On the day of Karnad’s death, the 26-minute documentary, made on his life, family background, education, and the early influences on his life that shaped his later works, made by KM Chaitanya was viewed widely on YouTube. The filmmaker, who got the opportunity to work intimately with Karnad, owing to his father’s friendship with the late playwright, spoke greatly about Karnad’s generosity, kindness and openness. Calling Karnad a mentor, he told us about how as a young student, fresh out of college, he felt deeply encouraged, heard and inspired by Karnad.
He was a master of form, from plays to film, to Tv shows. His craftsmanship was of a very high standard, and he reinvented himself with each one. One of his biggest qualities was that he was an artist who did not underestimate his audience. He delivered to them, in committed ways, and demanded from them the same commitment.

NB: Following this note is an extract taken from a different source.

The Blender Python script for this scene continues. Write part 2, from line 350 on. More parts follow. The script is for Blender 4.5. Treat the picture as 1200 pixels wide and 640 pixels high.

Having been closely associated with the Jnanpith Awardee, even before he made the documentary on him, Chaitanya shared a memory that only solidifies the persona of Karnad as a polymath.
When the Marathi Sahitya Sammelan asked him to speak, he delivered the speech in fluent Marathi. When he would communicate with someone in the room, who spoke Konkani, he would only talk in Konkani.
When he was offered a role in a Hindi film for the first time, he hired a language coach to train him. He said he did not want to look like a “South Indian talking in Hindi”. He wanted to be perfect.
One time we were at Ranga Shankara (one of the most prominent theatres in Bengaluru), and they wanted to record an audio in Kannada that said, “Welcome to Ranga Shankara, please switch off your mobile phones.” He recorded that in Kannada as – “Prayogadalli vyathyaya baradhne.” “Vyathyaya” is a very rarely used word in Kannada, I didn’t understand it so I asked him, “Why are you using that word? People will need to refer to a dictionary to understand it.” He replied, “This is the very reason, we need to use the word. There are many beautiful words in Kannada which will go out of usage if people stopped using them. We need to use these words, so people understand them and start using them.”